Gordon McKay was an American businessman and philanthropist. He was born in Pittsfield, Massachusetts. He was trained as an engineer, worked on a railroad, and then on the Erie Canal before he purchased a machine shop. Around 1844 McKay established this business, which grew to employ over 100 men. He later met J.C. Hoadley, a future business partner who would become known for creating portable steam engines. Eventually the company became known as McKay and Hoadley, In 1852, the workshop moved to the mill town of Lawrence, Massachusetts, where McKay eventually became the treasurer of the Lawrence Machine Shop. He met Lyman Reed Blake, who had applied for, and received, a patent from the United States government for his sewing machine for helping attach the soles of shoes to the upper of the shoe. This early sewing machine helped facilitate the production of low-cost shoes by eliminating the heavy work of hand sewing. Blake sold the patent to Gordon McKay a year afterwards for $8,000 in cash and a $62,000 share of future profits, and became an employee. Blake worked for Mckay from 1861 to 1874. McKay improved Blake's rather cumbersome system, and with the advent of the American Civil War his Gordon McKay Shoe Machinery Company made large profits through the manufacture of much needed boots. McKay's most original idea was to lease the machinery rather than sell it outright, collecting a small royalty on each pair of shoes made with his equipment, and over the years he amassed considerable wealth. By 1876, McKay was earning a staggering $500,000 per year in royalties. In its licensing and royalty arrangements, McKay's company received the legal assistance of Gardiner Greene Hubbard, who later became the first president of the Bell Telephone Company, which evolved to become the AT&T Corporation.
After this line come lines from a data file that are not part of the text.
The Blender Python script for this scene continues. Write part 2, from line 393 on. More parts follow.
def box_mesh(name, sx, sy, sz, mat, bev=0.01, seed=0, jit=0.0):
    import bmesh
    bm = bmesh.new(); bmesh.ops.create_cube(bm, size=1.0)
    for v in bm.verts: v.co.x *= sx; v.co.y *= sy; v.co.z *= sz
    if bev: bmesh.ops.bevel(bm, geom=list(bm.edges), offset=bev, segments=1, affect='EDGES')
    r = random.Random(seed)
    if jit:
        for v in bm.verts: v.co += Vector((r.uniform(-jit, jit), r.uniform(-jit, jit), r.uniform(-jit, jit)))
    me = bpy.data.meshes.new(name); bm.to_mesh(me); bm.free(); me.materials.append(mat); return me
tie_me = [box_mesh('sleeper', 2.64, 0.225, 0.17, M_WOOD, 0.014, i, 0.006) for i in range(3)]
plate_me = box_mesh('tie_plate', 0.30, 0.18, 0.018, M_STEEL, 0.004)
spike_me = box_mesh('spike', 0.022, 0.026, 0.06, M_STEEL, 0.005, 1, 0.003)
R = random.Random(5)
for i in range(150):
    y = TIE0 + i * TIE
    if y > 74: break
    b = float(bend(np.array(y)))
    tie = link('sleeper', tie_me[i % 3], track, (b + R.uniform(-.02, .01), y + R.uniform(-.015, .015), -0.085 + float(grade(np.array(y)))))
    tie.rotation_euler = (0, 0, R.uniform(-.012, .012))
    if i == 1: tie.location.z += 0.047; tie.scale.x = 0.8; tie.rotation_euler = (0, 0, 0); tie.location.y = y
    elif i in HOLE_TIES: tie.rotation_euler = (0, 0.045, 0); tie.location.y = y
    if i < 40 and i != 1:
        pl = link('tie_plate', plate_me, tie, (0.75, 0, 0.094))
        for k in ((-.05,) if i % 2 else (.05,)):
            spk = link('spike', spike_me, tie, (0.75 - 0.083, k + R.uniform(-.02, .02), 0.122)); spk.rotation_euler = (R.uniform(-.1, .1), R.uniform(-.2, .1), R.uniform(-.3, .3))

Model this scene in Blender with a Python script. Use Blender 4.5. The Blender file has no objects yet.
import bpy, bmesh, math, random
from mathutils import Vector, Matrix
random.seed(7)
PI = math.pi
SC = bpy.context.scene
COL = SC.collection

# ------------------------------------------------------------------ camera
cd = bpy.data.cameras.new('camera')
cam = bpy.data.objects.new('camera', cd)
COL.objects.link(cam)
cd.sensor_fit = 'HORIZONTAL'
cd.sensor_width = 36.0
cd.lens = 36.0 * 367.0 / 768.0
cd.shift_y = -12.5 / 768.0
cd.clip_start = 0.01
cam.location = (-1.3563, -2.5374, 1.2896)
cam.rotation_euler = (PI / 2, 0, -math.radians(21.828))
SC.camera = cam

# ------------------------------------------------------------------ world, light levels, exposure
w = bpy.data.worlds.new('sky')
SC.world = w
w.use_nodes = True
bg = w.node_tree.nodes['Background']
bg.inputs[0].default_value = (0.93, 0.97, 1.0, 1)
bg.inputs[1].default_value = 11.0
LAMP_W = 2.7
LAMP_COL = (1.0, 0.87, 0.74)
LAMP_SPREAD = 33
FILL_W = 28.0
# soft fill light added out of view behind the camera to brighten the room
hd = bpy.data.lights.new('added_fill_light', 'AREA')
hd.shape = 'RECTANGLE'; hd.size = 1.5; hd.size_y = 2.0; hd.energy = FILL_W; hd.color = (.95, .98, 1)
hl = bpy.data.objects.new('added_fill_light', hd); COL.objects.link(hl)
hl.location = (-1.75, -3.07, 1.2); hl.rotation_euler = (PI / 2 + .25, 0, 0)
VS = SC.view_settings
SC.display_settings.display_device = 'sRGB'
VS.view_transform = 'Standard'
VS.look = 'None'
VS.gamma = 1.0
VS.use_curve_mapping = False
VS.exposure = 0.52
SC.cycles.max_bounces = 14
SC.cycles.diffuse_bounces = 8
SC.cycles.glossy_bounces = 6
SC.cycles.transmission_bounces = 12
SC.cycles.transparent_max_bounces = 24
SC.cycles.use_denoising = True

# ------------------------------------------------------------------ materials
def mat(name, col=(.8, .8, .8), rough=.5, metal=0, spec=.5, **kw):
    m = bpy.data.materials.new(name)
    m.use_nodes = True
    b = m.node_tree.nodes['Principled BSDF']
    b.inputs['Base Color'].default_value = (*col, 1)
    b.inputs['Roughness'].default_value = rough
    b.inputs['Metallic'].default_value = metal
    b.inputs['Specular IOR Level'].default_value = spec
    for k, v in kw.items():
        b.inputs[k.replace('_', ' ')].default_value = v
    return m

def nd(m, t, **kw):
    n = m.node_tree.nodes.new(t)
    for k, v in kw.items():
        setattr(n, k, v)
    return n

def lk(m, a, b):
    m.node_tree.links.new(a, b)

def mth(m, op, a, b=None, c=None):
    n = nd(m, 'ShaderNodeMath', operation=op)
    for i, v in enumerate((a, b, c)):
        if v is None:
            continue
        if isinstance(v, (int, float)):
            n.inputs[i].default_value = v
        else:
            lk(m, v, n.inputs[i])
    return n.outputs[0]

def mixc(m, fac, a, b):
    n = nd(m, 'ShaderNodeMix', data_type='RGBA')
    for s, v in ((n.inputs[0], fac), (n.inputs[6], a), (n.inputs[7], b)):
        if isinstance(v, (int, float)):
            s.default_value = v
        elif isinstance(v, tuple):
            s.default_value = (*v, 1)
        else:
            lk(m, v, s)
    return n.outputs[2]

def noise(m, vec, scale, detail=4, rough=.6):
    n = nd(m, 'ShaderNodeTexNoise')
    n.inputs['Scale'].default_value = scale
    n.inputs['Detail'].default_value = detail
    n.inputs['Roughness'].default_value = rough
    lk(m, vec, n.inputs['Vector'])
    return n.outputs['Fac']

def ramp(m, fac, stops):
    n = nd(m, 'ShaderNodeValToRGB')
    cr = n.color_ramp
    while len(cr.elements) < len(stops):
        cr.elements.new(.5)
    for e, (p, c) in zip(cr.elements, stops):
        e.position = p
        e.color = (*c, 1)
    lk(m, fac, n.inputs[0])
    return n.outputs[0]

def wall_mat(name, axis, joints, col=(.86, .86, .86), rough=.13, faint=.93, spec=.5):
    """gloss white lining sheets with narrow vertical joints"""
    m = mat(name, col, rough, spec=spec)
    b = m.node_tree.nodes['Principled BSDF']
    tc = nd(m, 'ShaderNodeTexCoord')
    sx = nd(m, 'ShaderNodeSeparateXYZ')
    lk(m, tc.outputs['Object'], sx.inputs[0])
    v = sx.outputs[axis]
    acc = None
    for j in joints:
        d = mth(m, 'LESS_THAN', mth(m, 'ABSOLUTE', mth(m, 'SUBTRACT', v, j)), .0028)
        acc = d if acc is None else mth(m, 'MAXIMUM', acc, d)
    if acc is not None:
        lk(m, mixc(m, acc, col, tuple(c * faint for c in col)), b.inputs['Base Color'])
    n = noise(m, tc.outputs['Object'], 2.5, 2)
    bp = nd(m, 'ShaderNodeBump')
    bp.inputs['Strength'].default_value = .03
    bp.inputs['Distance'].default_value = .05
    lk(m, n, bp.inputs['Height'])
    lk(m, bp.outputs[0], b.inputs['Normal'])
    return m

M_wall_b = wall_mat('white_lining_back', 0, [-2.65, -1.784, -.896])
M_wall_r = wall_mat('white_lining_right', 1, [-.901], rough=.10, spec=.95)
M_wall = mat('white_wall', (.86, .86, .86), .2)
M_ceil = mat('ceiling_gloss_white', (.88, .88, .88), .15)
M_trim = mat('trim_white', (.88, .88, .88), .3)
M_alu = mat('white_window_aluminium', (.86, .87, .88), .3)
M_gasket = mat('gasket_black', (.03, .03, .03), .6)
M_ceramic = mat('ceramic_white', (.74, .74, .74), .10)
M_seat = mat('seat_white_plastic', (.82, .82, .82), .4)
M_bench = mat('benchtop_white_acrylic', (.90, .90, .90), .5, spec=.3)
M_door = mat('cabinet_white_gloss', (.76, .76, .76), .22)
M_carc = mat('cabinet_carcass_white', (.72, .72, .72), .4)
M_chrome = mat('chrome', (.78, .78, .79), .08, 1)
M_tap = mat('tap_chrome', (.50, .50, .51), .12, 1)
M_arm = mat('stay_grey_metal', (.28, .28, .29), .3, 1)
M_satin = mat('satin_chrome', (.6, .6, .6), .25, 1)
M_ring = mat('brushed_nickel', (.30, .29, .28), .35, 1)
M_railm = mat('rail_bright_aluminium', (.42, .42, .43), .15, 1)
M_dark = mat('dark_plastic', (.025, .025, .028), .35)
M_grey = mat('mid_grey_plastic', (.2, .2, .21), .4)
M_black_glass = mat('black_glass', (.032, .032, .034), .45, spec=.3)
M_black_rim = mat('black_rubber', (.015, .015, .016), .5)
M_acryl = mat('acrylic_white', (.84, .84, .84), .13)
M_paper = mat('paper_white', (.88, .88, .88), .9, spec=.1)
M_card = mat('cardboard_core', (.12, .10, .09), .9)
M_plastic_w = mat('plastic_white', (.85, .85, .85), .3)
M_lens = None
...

As with McKay's company, the Bell Telephone Company chose to lease, rather than to sell its product, which in the case of the Bell Telephone Company became telephone service, and not the telephones themselves.
Legacy
McKay was not a graduate of Harvard, nor even of high school, but was a self-taught engineer and self-made businessman. The entrepreneur became close friends with Harvard geology professor Nathaniel Southgate Shaler, who would later become dean of the Lawrence Scientific School of Harvard in 1891. In 1893, McKay placed an initial $4 million in trust for Harvard. Thanks to his own desire for the development of better training which would result in more thoroughly educated engineers, and Shaler's friendship and investment advice regarding gold, Gordon McKay left his estate to Harvard. Life trusts delayed the full transfer of the principal of the estate to Harvard until 1949. By then the total amounted to $16 million, the largest single gift received by the University until then and still one of the most generous so far when adjusted for inflation. His legacy today supports over forty professorships in engineering and applied science, one of the most significant monetary contributions to academic salaries. The terms of his will read, in part : "I direct that the salaries attached to the professorships maintained from the Endowment be kept liberal, generation after generation, according to the standards of each successive generation, to the end that these professorships may always be attractive to able men and that their effect may be to raise, in some judicious measure, the general scale of compensation for the teachers of the universities …” At Harvard, the Gordon McKay Laboratory for Applied Sciences is named for him. The professorships he endowed are within Harvard's School of Engineering and Applied Sciences.